I have written and sold twenty-three novels, and all are terrible except one. But I am not sure which one.

If Beethoven had lived just one additional year he would have entered a fourth period of his evolving talent. We can imagine this by listening to his last composition, the alternate ending for the thirteenth quartet. What we cannot imagine is — what about later, in his old age? Suppose he, like Verdi, like Haydn, had lived to compose in his eighties. Under LSD I have a vision of a seventh or eighth period of Beethoven: string quartets with chorus and four soloists.

Out of all the SF that I have read, one story still means more to me than any others: It is Harry Bates’s Alas, All Thinking. It is the beginning and the end of literate science fiction.
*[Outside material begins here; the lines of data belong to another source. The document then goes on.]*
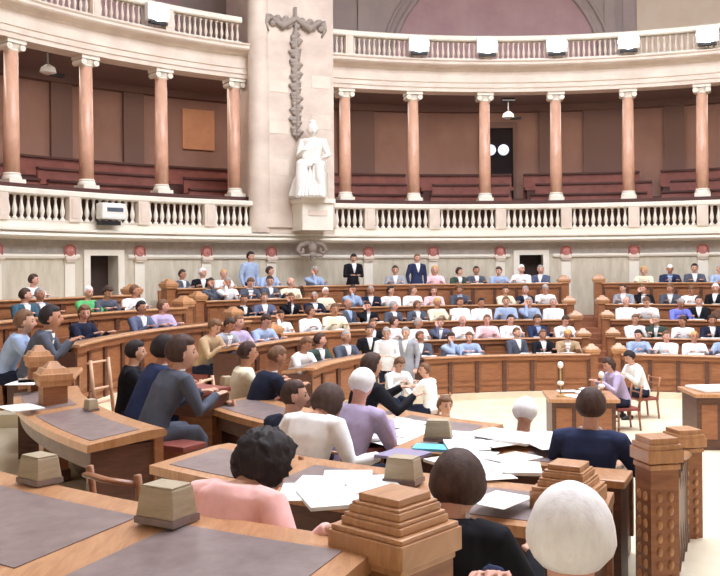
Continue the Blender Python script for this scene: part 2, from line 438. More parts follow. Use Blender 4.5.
# ------------------------------------------------------------------ upper gallery
UP = [f for f in COLS]
balustrade('upper stone balustrade left of the carved pier, carrying one white floodlight', -90, -32.3, [f for f in UP if -90 < f < -33], RC-.35, 9.17, 9.24, 9.76, 9.92, 11, BAL2, STONEP, pw=.45)
balustrade('long upper stone balustrade right of the carved pier, lined with white floodlights', -21.6, 34, [f for f in UP if -21 < f < 34], RC-.35, 9.17, 9.24, 9.76, 9.92, 11, BAL2, STONEP, pw=.45)
RU = RW+4.0
struct(MB().pbox(RU, RU+.3, -100, 45, 9.1, 16, 70).build('wall_upper', UPG))
struct(MB().pbox(RC-.2, RU, -100, 45, 9.16, 9.2, 70).build('floor_upper', GALC))
def lunette(fc, w, nm, nich):
    q = MB(); n = 26; zc = 9.75
    for r0, r1, d0, d1, which in ((0, w, -.06, 0, 0),):
        a = [q.bm.verts.new(pol(RU-.03, fc+math.degrees(w*math.cos(math.pi*k/n)/RU), zc+w*math.sin(math.pi*k/n))) for k in range(n+1)]
        b0 = q.bm.verts.new(pol(RU-.03, fc+math.degrees(w/RU), 9.2)); b1 = q.bm.verts.new(pol(RU-.03, fc-math.degrees(w/RU), 9.2))
        q.bm.faces.new(a+[b1, b0])
        r = bmesh.ops.extrude_face_region(q.bm, geom=list(q.bm.faces))
        for v in [g for g in r['geom'] if isinstance(g, bmesh.types.BMVert)]:
            d = Vector((v.co.x-CX, v.co.y-CY, 0)).normalized(); v.co += d*.028
    lf = struct(q.build(nm, UPW))
    for ww, rr in ((w+.08, .1), (w+.4, .07)):
        pts = [pol(RU-.04, fc-math.degrees(ww/RU), 9.2)]+[pol(RU-.04, fc-math.degrees(ww*math.cos(math.pi*k/24)/RU), zc+ww*math.sin(math.pi*k/24)) for k in range(25)]+[pol(RU-.04, fc+math.degrees(ww/RU), 9.2)]
        MB().tube(pts, rr, 8).build('archivolt', UPG, lf, True)
    if nich:
        q = MB(); a = []
        for k in range(15):
            t = math.pi*k/14
            a.append(q.bm.verts.new(pol(RU-.06, fc+math.degrees(.55*math.cos(t)/RU), 11.1+.55*math.sin(t))))
        a += [q.bm.verts.new(pol(RU-.06, fc-math.degrees(.55/RU), 9.2)), q.bm.verts.new(pol(RU-.06, fc+math.degrees(.55/RU), 9.2))]
        q.bm.faces.new(a)
        r = bmesh.ops.extrude_face_region(q.bm, geom=list(q.bm.faces))
        for v in [g for g in r['geom'] if isinstance(g, bmesh.types.BMVert)]:
            v.co += Vector((v.co.x-CX, v.co.y-CY, 0)).normalized()*.03
        q.build('niche', GALP, lf)
        b = MB(); b.ell(pol(RU-.14, fc, 10.85), (.26, .12, .3)); b.ell(pol(RU-.14, fc, 10.2), (.4, .12, .5))
        b.build('bust', UPG, lf, True)
lunette(.6, 3.55, 'wall_lunette', True)
lunette(-60, 3.4, 'wall_lunette_left', False)
q = MB()
for f in (-88, -73, -47.0, -42.5, -36.5, -17.5, -13.6, 12.7, 14.6): q.pbox(RU-.14, RU, f-.6, f+.6, 9.2, 16, 2)
struct(q.build('trim_13', UPG))
struct(MB().pbox(RU-.02, RU-.001, 15.4, 45, 9.2, 16, 12).build('wall_upper_right', CREAM))
struct(MB().pbox(RU-.02, RU-.001, -45.8, -33, 9.2, 16, 12).build('wall_upper_left', UPW))

# floodlights on the upper balustrade
LF = [(-42.6, 'left of the carved pier'), (-11.0, 'first from the carved pier'), (-2.7, 'second from the carved pier'), (5.6, 'third from the carved pier'), (13.9, 'fourth from the carved pier'), (22.6, 'at the right edge')]
proto = None
for f, s in LF:
    p = pol(RC-.62, f, 9.6)
    lb = 'glaring white floodlight clamped on the upper balustrade, ' + s
    if proto is None:
        t = proto = thing('floodlight', lb, 'floodlight', p, -rad(f), 'floodlights on the upper balustrade')
        MB().box((0, 0, -.02), (.62, .2, .46), bev=.04).build('housing', WHITEP, t, local=True)
        MB().ell((0, -.08, -.02), (.3, .1, .23), 20, 12).build('lens', LENS, t, True, local=True)
        MB().box((0, .16, -.2), (.08, .2, .08)).build('clamp', BLACK, t, local=True)
        MB().box((0, -.05, -.3), (.5, .12, .06)).build('bracket', BLACK, t, local=True)
    else: dup(proto, p, -rad(f), lb)
# white display box on the lower balustrade
f = -48.7
t = thing('display_box', 'white display box with a grey strip hung on the lower left balustrade', 'display box', pol(B1-.33, f, 4.12), -rad(f))
MB().box((0, 0, .3), (.66, .3, .40), bev=.05).build('case', WHITEP, t, local=True)
MB().box((.02, -.155, .34), (.44, .02, .09)).build('display_strip', STRIP, t, local=True)
MB().box((-.05, .02, .02), (.52, .24, .1)).build('bracket', BLACK, t, local=True)

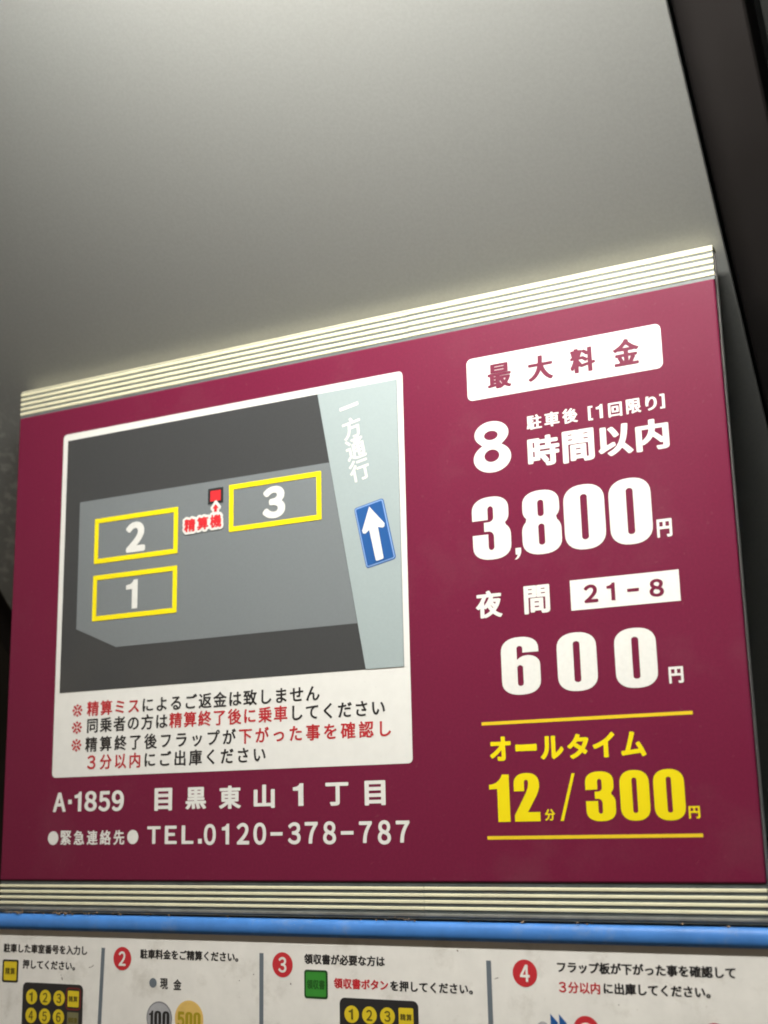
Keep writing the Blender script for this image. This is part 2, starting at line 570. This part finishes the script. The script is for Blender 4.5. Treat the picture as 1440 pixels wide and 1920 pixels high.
# ================================================================== PAYMENT MACHINE below the board
mc = empty('payment_machine', (0.3, 0.2, 0.0), 'white parking payment machine with blue edge and printed instructions under the fare board', 'payment machine')
MY = 0.0                                     # plane of its front plate
box('cabinet', -0.06, 0.66, 0.006, 0.42, 0.0, Z0 - 0.030, m_body, mc, 0.006)
plate = box('instruction_plate', -0.055, 0.655, MY, 0.0055, 0.95, Z0 - 0.0355, m_plate, mc, 0.0006)
lip = []
for k in range(13):
    a = R(-90 + 180 * k / 12)
    lip.append((0.0 - 0.0046 * math.cos(a) ** 0.7 if math.cos(a) > 1e-6 else 0.0, Z0 - 0.0316 + 0.0059 * math.sin(a)))
lip += [(0.012, Z0 - 0.0257), (0.012, Z0 - 0.0375)]
extrude_x('blue_trim', lip[::-1], -0.06, 0.66, m_trim, mc, True)

def pl(name, loops, layer, m, parent=plate):
    return print_loops(name, loops, layer, m, parent, MY)

for loops, ink in (
    (row('駐車した車室番号を入力し', 7.3, -51.4, 7.0, 6.9, 0.044, 0.024), m_black),
    (row('押してください。', 27.4, -62.9, 7.05, 6.9, 0.044, 0.024), m_black),
    (row('駐車料金をご精算ください。', 140.5, -52.3, 7.0, 6.9, 0.044, 0.024), m_black),
    (row('領収書が必要な方は', 281.5, -51.8, 7.0, 6.9, 0.044, 0.024), m_black),
    (row('を押してください。', 347.6, -67.0, 7.2, 6.9, 0.044, 0.024), m_black),
    (row('フラップ板が下がった事を確認して', 465.6, -51.4, 7.05, 6.9, 0.044, 0.024), m_black),
    (row('に出庫してください。', 495.3, -63.0, 7.1, 6.9, 0.044, 0.024), m_black),
    (row('領収書ボタン', 304.8, -66.9, 7.0, 6.9, 0.044, 0.024), m_redspot),
    (row('3分以内', 465.6, -63.3, 7.15, 7.1, 0.028, 0.018), m_redspot),
    (fit('現', 159.1, -76.3, 166.1, -68.8) + fit('金', 170.9, -76.4, 178.1, -69.0), m_black)):
    pl('lettering', loops, 1, ink)
for x, xb in ((106.0, 101.0), (246.6, 246.0), (419.7, 419.4)):
    pl('divider_bar', [[(x - 1.7, -49), (x + 1.7, -49), (xb + 1.7, -190), (xb - 1.7, -190)]], 1, m_bar)
for ch, cx, cz in (('2', 124.1, -56.2), ('3', 263.9, -56.3), ('4', 444.4, -55.9)):
    st = pl('step_number', [disc(cx, cz, 8.3)], 1, m_redspot)
    pl('numeral', fit(ch, cx - 3.3, cz - 5.2, cx + 3.3, cz + 5.2, 0.03, 0.022), 2, m_plate, mc)
pl('bullet', [disc(152.7, -72.3, 3.35)], 1, m_bar)
# pictures of the buttons
pl('button_picture', [rrect(6.9, -76.9, 23.3, -60.0, 1.6)], 1, m_black)
pl('button_face', [rrect(8.6, -75.4, 21.7, -61.5, 0.8)], 2, m_key)
pl('lettering', fit('精', 10.1, -71.0, 15.0, -66.0) + fit('算', 15.4, -71.0, 20.3, -66.0), 3, m_keytext)
pl('button_picture', [rrect(281.4, -77.6, 300.1, -58.9, 2.0)], 1, m_green_edge)
pl('button_face', [rrect(282.8, -76.2, 298.7, -60.3, 1.2)], 2, m_green)
pl('lettering', fit('領', 283.7, -71.4, 288.3, -65.2) + fit('収', 288.5, -71.4, 293.1, -65.2) + fit('書', 293.3, -71.4, 297.9, -65.2), 3, m_green_text)

def keypad(x, z, square_ring):
    """printed keypad; x,z = centre of key 1 (mm)"""
    kp = pl('keypad_picture', [rrect(x - 9.3, z - 62, x + 50.0, z + 10.3, 4)], 1, m_black, mc)
    txt = []
    for k in range(9):
        cx, cz = x + 13.55 * (k % 3), z - 13.55 * (k // 3)
        pl('key', [disc(cx, cz, 5.55, 28)], 2, m_key, kp)
        c = str(k + 1)
        if c == '1':
            txt += fit('1', cx - 2.2, cz - 3.4, cx + 1.2, cz + 3.4)
        else:
            txt += fit('123456789'[k], cx - 2.3, cz - 3.4, cx + 2.3, cz + 3.4, 0.02, 0.015)
    sx = x + 40.9
    if square_ring:
        pl('key_ring', [rrect(sx - 7.2, z - 8.0, sx + 7.2, z + 8.0, 3), rrect(sx - 6.2, z - 7.0, sx + 6.2, z + 7.0, 2)], 2, m_ring, kp)
    pl('key', [rrect(sx - 5.4, z - 5.8, sx + 5.4, z + 5.8, 0.8)], 2, m_key, kp)
    pl('key', [rrect(sx - 5.4, z - 20.9, sx + 5.4, z - 9.5, 0.5)], 2, m_key_dull, kp)
    txt += fit('精', sx - 4.3, z - 2.1, sx - 0.2, z + 2.1) + fit('算', sx + 0.2, z - 2.1, sx + 4.3, z + 2.1)
    txt += fit('領', sx - 4.4, z - 17.0, sx - 1.5, z - 13.2) + fit('収', sx - 1.4, z - 17.0, sx + 1.4, z - 13.2) + fit('書', sx + 1.5, z - 17.0, sx + 4.4, z - 13.2)
    pl('lettering', txt, 3, m_keytext, kp)
keypad(37.85, -86.5, True)
keypad(318.4, -86.3, False)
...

Alas.

For fifteen years, the entire period in which I have written SF, I have never seen my agent or even talked to him on the phone. I wonder what sort of person he is, assuming he exists at all. When I call his number his receptionist says, “Mr. Meredith isn’t here right now. Will you talk to Mr. Rib Frimble?” Or some such unlikely name. On the basis of that, in my next call I ask not for Mr. Meredith but for Mr. Frimble. Then the receptionist says, “Mr. Frimble is out, sir; will you talk to Mr. Dead?” And so it goes.

If I knew what a hallucination was I would know what reality was. I have examined the topic thoroughly, and I assert that it is impossible to have a hallucination; it goes against reason and common sense. Those who claim to have had them are probably lying. (I have had a few myself.)

Once in a while somebody in the neighborhood who is rich enough to own a hedge, and is always busily clipping it, asks me why I write SF. I never have an answer. There are several other questions that get asked but that obtain no response at all from me. They are:

1. Where do you get your plots?

2. Do you put people you know into your stories?

3. Why aren’t you selling to Playboy? Everyone else is. I hear it pays a hell of a lot.